解散に大義がなければ、それをでっちあげる、それが自民党である。
(さながら、「大東亜戦争 / 太平洋戦争」を行った戦前の政治指導者が、「この戦争は欧米諸国に植民地支配されているアジアの国々・人々を解放するための戦争である。」と、戦争の大義名分をでっちあげたように。)


結局、総理大臣が自分の都合で好き勝手に衆議院を解散できる現在の制度を、それで良しとするのかの問題だろう。
もし、現在の制度を維持するのであれば、国民の多くが解散を望んでいるわけでもなく、内閣不信任案が提出されたわけでもないのに、1日でも長く政権与党でいたいからという理由で解散総選挙を行うことも当然認めなくてはいけなくなる。
あるいは、半年おきに解散総選挙がおこなわれるという状況が数年間も続くなんていう事態にもなりかねない。もっとも、そのような状況は政治が混乱状態におちいった時だろうけれど。


(消費税増税延期を争点にするのなら、増税延期に反対している人は公認しないのが筋だろう。2005年の郵政選挙の時のように。しかも増税延期に反対しているくせに、公認が欲しいからと主張を180度変える政治家たちの無節操さ。ま、政権与党に1日も長く居続けられるならなんでもやる政治家たちに、筋がどうのこうの言うこと自体が無意味なんだけどね。)
(しかし、郵政選挙の時といい今回といい、単一の議題を争点にして衆議院の解散総選挙を行う位なら、憲法改正以外にも国民投票を行える制度を制定したほうがよっぽどいい。

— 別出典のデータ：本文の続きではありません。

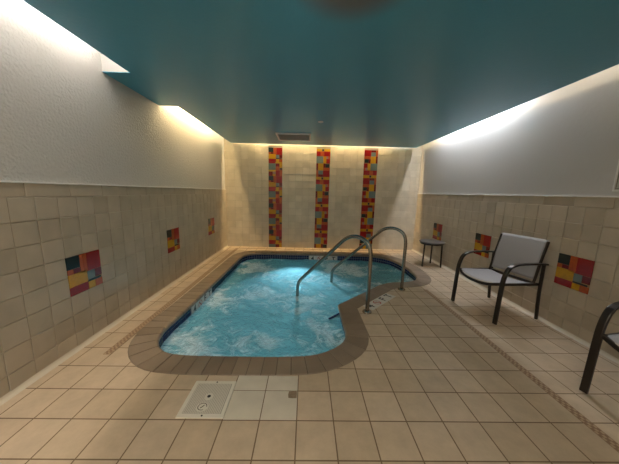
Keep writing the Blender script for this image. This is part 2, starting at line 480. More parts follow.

郵政選挙や今回の選挙を肯定している連中の中には、「憲法改正以外にも国民投票が行える制度」に反対している人たちがけっこういるが、何をか言わんやである。)


もし、現在の制度を変更するならどうすべきか。
1つの案は、内閣不信任案が可決された時しか解散できない、というものだろう。ただ、これだと、内閣不信任案が可決するなんてことはめったにないので、余程のことがない限りは解散総選挙は行われず、基本的には任期が満了する4年ごとにしか衆議院選挙が行えなくなる。国民の多くが政権に対して不満を持ち、早く衆議院選挙を行って欲しいと願っても(内閣不信任案が可決されない限りは)、任期が満了するまで我慢し続けなければいけなくなる。

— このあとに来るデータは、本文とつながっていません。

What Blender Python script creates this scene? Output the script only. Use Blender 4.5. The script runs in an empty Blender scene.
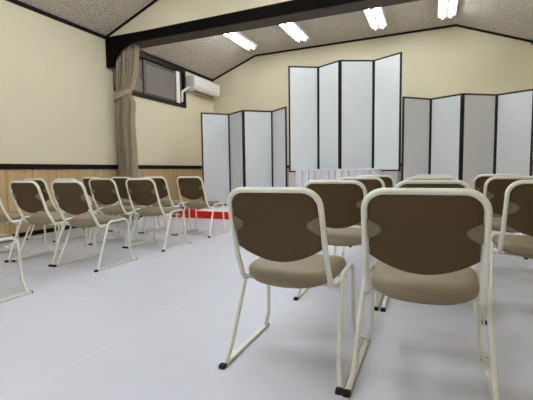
import bpy, bmesh, math, random
from mathutils import Vector, Matrix
random.seed(7)
PI = math.pi
C = bpy.context.scene.collection
SC = bpy.context.scene

# ------------------------------------------------------------------ materials
def new_mat(name):
    m = bpy.data.materials.new(name); m.use_nodes = True
    nt = m.node_tree
    b = nt.nodes['Principled BSDF']
    return m, nt, b

def mat(name, col, rough=0.5, spec=0.5, noise=0.0, nscale=8.0, bump=0.0, bscale=200.0, coat=0.0, metal=0.0, sheen=0.0, stretch=None):
    m, nt, b = new_mat(name)
    b.inputs['Base Color'].default_value = (*col, 1)
    b.inputs['Roughness'].default_value = rough
    b.inputs['Specular IOR Level'].default_value = spec
    b.inputs['Metallic'].default_value = metal
    b.inputs['Coat Weight'].default_value = coat
    if sheen:
        b.inputs['Sheen Weight'].default_value = sheen
    tc = nt.nodes.new('ShaderNodeTexCoord')
    src = tc.outputs['Object']
    if stretch:
        mp = nt.nodes.new('ShaderNodeMapping'); mp.inputs['Scale'].default_value = stretch
        nt.links.new(src, mp.inputs['Vector']); src = mp.outputs['Vector']
    if noise:
        n = nt.nodes.new('ShaderNodeTexNoise'); n.inputs['Scale'].default_value = nscale; n.inputs['Detail'].default_value = 4
        nt.links.new(src, n.inputs['Vector'])
        r = nt.nodes.new('ShaderNodeMix'); r.data_type = 'RGBA'
        r.inputs[6].default_value = (*[c*(1-noise) for c in col], 1)
        r.inputs[7].default_value = (*[min(1, c*(1+noise)) for c in col], 1)
        nt.links.new(n.outputs['Fac'], r.inputs[0]); nt.links.new(r.outputs[2], b.inputs['Base Color'])
    if bump:
        n2 = nt.nodes.new('ShaderNodeTexNoise'); n2.inputs['Scale'].default_value = bscale; n2.inputs['Detail'].default_value = 3
        nt.links.new(src, n2.inputs['Vector'])
        bp = nt.nodes.new('ShaderNodeBump'); bp.inputs['Strength'].default_value = bump; bp.inputs['Distance'].default_value = 0.003
        nt.links.new(n2.outputs['Fac'], bp.inputs['Height']); nt.links.new(bp.outputs['Normal'], b.inputs['Normal'])
    return m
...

というわけで、国民の間で内閣に対しての不満が高まり衆議院の解散総選挙を望む声が高まった時には解散も可能な形とする。衆議院の解散を求める署名が一定数以上集まった場合。内閣不信任案は否決されたが、不信任への賛成票が3分1または5分の2以上あった場合。上記のケースでは解散も可能とする。あるいは、上記2つの方法を組み合わせて、衆議院の解散を求める署名が一定数以上集まったら、衆議院で内閣不信任の投票を行い、賛成票が3分1または5分の2以上あった場合は解散も可能とするなど。

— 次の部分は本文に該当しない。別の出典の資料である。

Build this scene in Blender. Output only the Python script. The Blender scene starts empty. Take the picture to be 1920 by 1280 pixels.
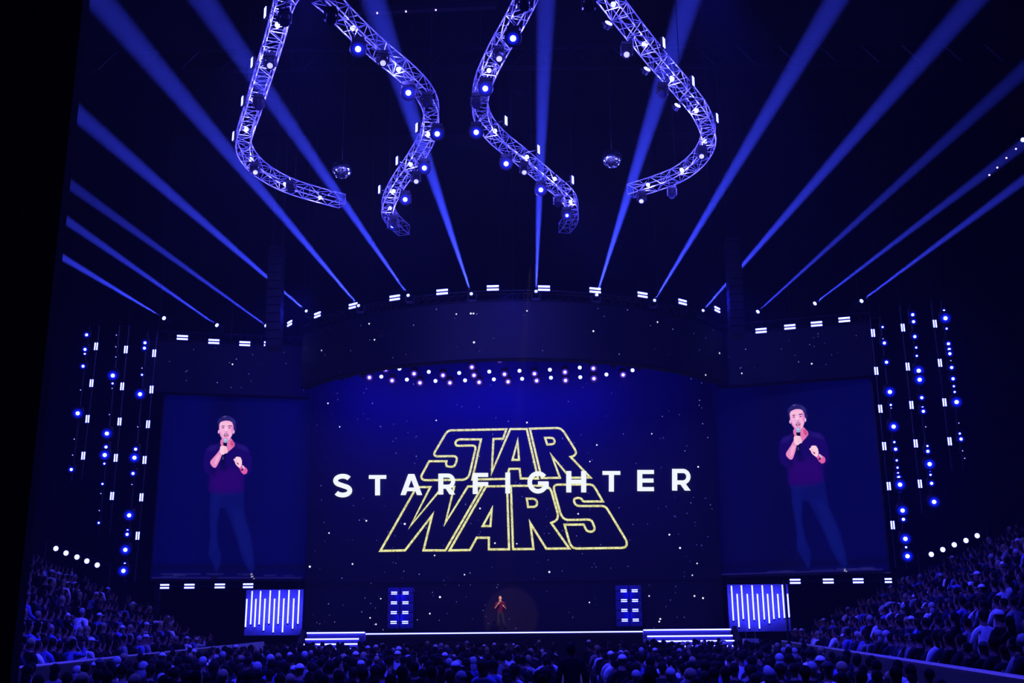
import bpy, math, random
import numpy as np
from mathutils import Vector, Matrix
random.seed(7); rng = np.random.default_rng(7)
SC = bpy.context.scene
C = SC.collection
R_ = math.radians
F = 2000.0

# ---------------------------------------------------------------- camera, world, exposure
cam = bpy.data.objects.new('camera', bpy.data.cameras.new('camera')); C.objects.link(cam)
cam.data.sensor_width = 36; cam.data.lens = 36 * F / 1920; cam.data.clip_end = 300
CM = Matrix.Translation((0, 0, 2.1)) @ Matrix.Rotation(R_(90 + 14.9), 4, 'X') @ Matrix.Rotation(R_(-0.5), 4, 'Z')
cam.matrix_world = CM
SC.camera = cam
SC.view_settings.view_transform = 'Standard'; SC.view_settings.look = 'None'
SC.view_settings.gamma = 1; SC.view_settings.use_curve_mapping = False
SC.view_settings.exposure = 0
SC.cycles.volume_bounces = 0
SC.cycles.max_bounces = 6
SC.cycles.diffuse_bounces = 2
W = bpy.data.worlds.new('world'); SC.world = W; W.use_nodes = True
W.node_tree.nodes['Background'].inputs[0].default_value = (0, 0, 0.0005, 1)
_v = W.node_tree.nodes.new('ShaderNodeVolumeScatter')            # thin stage haze filling the air
_v.inputs['Density'].default_value = .0007; _v.inputs['Anisotropy'].default_value = .3
W.node_tree.links.new(_v.outputs[0], W.node_tree.nodes['World Output'].inputs['Volume'])

BEAM_E, HALO_E, ROW_E, WASH_E, TRUSS_E = 17.0e6, 80.0, 1500.0, 11500.0, 200.0
BLUE = (.035, .05, 1); VIOLET = (.10, .05, 1); DEEP = (.001, .0015, 1)

def light(name, kind, loc, energy, color=BLUE, aim=None, size=30, blend=.5, soft=.1, parent=None):
    l = bpy.data.lights.new(name, kind); l.energy = energy; l.color = color; l.shadow_soft_size = soft
    if kind == 'SPOT': l.spot_size = R_(size); l.spot_blend = blend
    o = bpy.data.objects.new(name, l); C.objects.link(o); o.location = loc
    if aim is not None: o.rotation_euler = (Vector(aim) - Vector(loc)).to_track_quat('-Z', 'Y').to_euler()
    return o

# blue wash over the audience from the ceiling rig and from added unseen spots, a follow spot on the speaker
for p, q, e, a in (((-9, 46, 17), (-13, 30, 1), 1.0, 55), ((9, 46, 17), (12, 30, 1), 1.0, 55), ((0, 47, 17), (0, 28, 1), 1.0, 50),
                   ((-3, 40, 18), (-6, 20, 1), .5, 50), ((3, 40, 18), (5, 20, 1), .5, 50)):
    light('wash_light', 'SPOT', p, WASH_E * e * .7, (.018, .018, 1), q, a, .9, .3)
for p, q, e, a in (((-5, 24, 19), (-10, 33, 0), .75, 62), ((5, 24, 19), (10, 33, 0), .75, 62), ((0, 16, 19), (0, 25, 0), .7, 60), ((-6, 14, 19), (-9, 20, 0), .5, 50), ((5, 14, 19), (8, 20, 0), .5, 50)):
    light('crowd_fill', 'SPOT', p, WASH_E * e * 2.6, (.026, .024, 1), q, a, .8, .25)  # unseen spots added over the near seats to light the crowd from behind
light('follow_spot', 'SPOT', (4, 12, 19), 8000, (1, .5, .62), (-.1, 58, 2.9), 3.6, .3, .05)
light('key_spot', 'SPOT', (.8, 41.5, 16.5), 62000, (1, .68, .66), (-.6, 55.6, 2.95), 4.6, .5, .05)

# ---------------------------------------------------------------- helpers
CR = CM.to_3x3(); CO = CM.translation.copy()
def ray(px, py): return CR @ Vector(((px - 960) / F, (640 - py) / F, -1))
def at_y(px, py, Y):
    d = ray(px, py); return CO + d * ((Y - CO.y) / d.y)
def at_z(px, py, z):
    d = ray(px, py); return CO + d * ((z - CO.z) / d.z)
def at_plane(px, py, p, n):
    d = ray(px, py); return CO + d * ((Vector(p) - CO).dot(n) / d.dot(n))
def lin(c):
    return tuple((v / 255 / 12.92) if v <= 10 else (((v / 255 + .055) / 1.055) ** 2.4) for v in c)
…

ただ、現在の制度を支持する意見として、総理大臣がいつでも衆議院を解散できることによって、総理が議会をコントロールしやすくなり、それにより安定した政権運営が行えるといったものがあるかもしれない。私自身は、このような主張にはあまり賛成できないが、現在の制度を支持する人の理由を聞いてみて、それが納得できるものだったら考えを変えるかもしれない。